Task objective: Using the data beneath, show every line that includes the word "follow".

=== Data ===

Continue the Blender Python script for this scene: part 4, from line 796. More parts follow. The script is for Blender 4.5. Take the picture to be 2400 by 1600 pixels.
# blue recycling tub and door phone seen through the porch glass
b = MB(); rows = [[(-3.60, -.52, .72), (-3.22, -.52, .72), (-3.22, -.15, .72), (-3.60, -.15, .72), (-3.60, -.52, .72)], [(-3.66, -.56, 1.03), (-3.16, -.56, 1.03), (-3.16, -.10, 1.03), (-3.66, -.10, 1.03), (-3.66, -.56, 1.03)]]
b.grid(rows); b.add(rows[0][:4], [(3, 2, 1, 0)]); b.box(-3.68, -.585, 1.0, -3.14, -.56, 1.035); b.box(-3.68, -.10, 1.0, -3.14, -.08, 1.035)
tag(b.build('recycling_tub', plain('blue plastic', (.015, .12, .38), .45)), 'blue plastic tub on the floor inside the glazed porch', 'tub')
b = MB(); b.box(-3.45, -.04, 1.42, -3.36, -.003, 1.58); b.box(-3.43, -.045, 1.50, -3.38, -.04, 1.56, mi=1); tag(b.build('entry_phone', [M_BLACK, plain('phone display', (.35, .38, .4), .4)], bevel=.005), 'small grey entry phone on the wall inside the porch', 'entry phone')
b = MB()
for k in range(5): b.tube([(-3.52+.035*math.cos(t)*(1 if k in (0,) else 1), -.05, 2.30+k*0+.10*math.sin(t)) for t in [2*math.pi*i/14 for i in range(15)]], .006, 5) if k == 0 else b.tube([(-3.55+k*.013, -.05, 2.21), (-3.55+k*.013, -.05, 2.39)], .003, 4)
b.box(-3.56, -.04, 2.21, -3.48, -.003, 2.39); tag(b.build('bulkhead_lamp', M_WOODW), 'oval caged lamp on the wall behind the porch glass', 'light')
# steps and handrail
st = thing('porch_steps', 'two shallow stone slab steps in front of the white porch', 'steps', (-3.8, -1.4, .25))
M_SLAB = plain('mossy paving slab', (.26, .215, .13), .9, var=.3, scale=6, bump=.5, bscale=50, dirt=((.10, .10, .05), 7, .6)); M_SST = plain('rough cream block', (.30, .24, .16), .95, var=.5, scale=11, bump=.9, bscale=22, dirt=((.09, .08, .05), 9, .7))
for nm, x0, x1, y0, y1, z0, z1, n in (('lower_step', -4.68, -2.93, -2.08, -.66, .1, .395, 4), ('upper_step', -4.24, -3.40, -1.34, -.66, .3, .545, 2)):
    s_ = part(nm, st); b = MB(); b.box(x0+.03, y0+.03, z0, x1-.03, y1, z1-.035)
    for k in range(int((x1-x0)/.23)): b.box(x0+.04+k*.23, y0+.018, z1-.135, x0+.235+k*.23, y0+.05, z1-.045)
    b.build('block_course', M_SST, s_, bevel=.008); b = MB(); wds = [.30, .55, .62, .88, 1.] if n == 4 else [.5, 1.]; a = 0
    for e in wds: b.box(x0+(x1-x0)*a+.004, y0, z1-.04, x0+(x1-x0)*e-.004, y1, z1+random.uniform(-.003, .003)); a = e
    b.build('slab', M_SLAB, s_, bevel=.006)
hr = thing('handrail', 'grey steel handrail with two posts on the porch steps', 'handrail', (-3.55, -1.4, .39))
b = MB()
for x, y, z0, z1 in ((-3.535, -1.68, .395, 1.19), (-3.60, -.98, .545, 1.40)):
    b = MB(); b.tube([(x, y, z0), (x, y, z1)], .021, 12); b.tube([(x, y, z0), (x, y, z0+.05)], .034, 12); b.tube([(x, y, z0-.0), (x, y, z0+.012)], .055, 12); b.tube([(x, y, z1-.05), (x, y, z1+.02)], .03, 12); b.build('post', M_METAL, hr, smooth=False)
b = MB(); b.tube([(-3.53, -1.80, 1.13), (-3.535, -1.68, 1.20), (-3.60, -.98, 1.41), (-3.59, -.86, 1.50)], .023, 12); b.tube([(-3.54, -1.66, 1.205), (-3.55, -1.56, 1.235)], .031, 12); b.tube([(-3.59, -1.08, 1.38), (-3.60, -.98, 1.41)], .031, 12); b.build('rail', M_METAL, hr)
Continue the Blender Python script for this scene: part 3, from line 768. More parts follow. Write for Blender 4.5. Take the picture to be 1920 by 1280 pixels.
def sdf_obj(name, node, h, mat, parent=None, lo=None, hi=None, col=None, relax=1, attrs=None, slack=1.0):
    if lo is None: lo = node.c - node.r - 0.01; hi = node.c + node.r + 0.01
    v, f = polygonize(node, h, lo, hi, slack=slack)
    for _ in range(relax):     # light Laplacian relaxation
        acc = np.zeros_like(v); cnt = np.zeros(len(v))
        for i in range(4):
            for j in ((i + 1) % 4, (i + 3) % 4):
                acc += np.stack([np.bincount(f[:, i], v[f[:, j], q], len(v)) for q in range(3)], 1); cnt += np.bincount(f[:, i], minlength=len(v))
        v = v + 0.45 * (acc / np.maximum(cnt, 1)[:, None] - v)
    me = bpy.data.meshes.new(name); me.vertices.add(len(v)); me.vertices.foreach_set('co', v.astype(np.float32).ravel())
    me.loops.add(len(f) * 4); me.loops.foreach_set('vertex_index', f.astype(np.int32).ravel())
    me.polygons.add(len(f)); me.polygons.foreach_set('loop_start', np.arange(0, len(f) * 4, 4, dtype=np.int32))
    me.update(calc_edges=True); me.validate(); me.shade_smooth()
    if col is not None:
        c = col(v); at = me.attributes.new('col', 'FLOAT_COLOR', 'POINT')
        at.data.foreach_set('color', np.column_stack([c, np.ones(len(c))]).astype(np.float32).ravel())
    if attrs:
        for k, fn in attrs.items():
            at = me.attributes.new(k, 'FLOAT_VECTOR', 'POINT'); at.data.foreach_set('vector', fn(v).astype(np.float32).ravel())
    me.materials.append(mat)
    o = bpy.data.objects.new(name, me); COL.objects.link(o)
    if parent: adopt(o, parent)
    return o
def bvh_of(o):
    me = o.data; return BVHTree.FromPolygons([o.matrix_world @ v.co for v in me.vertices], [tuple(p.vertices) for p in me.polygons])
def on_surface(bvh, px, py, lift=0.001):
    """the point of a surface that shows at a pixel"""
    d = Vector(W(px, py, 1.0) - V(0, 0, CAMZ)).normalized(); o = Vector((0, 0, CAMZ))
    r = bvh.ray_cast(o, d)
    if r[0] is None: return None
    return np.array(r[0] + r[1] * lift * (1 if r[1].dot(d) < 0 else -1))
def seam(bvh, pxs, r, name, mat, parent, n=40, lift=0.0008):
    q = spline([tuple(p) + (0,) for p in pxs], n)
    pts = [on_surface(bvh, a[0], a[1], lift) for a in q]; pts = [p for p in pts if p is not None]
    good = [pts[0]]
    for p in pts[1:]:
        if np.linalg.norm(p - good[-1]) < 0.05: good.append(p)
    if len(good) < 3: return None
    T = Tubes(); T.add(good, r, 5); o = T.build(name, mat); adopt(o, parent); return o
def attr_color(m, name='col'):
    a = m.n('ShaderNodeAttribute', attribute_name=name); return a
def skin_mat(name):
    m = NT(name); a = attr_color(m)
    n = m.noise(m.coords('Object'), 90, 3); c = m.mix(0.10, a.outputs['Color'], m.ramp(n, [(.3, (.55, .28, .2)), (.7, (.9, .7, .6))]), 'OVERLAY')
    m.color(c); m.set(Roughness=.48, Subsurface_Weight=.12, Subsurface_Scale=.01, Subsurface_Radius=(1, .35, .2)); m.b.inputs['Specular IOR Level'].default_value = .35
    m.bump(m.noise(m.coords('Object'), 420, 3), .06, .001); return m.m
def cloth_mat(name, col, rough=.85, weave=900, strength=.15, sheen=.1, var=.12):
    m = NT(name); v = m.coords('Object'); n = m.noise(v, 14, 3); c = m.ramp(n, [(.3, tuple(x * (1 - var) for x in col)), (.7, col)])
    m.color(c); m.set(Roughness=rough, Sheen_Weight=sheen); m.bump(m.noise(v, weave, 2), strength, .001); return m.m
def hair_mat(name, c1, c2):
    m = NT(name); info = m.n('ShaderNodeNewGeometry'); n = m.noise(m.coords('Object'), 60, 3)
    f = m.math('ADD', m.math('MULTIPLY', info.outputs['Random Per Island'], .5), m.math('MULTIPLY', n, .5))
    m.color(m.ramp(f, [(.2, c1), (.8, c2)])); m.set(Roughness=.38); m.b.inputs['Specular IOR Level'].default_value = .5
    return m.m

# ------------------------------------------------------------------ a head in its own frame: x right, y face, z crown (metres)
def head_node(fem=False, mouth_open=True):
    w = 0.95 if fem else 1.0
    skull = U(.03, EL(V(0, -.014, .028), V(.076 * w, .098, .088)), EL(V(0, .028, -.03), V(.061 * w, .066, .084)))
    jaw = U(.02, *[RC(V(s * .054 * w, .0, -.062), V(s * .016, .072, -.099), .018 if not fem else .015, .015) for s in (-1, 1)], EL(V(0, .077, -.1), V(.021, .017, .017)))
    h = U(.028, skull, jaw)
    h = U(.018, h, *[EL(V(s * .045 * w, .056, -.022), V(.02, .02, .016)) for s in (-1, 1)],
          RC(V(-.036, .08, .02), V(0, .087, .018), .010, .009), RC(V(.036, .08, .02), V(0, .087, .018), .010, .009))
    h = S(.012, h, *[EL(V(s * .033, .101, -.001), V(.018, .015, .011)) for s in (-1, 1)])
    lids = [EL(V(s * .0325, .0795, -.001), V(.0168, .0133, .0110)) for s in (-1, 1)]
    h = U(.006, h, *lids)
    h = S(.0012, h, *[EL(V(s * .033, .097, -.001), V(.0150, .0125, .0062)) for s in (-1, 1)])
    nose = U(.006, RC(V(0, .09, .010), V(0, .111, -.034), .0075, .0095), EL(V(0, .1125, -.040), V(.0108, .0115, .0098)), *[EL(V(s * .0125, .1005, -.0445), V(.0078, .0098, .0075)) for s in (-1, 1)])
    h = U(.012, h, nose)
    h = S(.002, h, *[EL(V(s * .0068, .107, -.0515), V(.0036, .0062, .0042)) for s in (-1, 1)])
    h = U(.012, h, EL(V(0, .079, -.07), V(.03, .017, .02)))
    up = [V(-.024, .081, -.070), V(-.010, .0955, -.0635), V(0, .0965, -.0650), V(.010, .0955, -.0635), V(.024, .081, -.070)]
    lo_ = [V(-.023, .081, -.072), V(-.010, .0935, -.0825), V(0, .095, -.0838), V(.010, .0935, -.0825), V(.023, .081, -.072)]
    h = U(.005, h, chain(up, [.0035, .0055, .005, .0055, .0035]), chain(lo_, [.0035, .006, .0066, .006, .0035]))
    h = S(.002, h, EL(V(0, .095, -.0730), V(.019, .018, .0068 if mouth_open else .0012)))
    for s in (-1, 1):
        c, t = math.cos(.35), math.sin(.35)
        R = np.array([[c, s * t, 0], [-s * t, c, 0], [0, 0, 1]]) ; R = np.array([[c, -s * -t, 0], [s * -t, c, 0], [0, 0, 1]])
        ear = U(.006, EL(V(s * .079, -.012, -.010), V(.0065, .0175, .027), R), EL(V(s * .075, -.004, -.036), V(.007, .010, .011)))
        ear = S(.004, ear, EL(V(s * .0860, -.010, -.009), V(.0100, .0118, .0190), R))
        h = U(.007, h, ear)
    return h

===

Right answer:
Continue the Blender Python script for this scene: part 4, from line 796. More parts follow. The script is for Blender 4.5. Take the picture to be 2400 by 1600 pixels.
Continue the Blender Python script for this scene: part 3, from line 768. More parts follow. Write for Blender 4.5. Take the picture to be 1920 by 1280 pixels.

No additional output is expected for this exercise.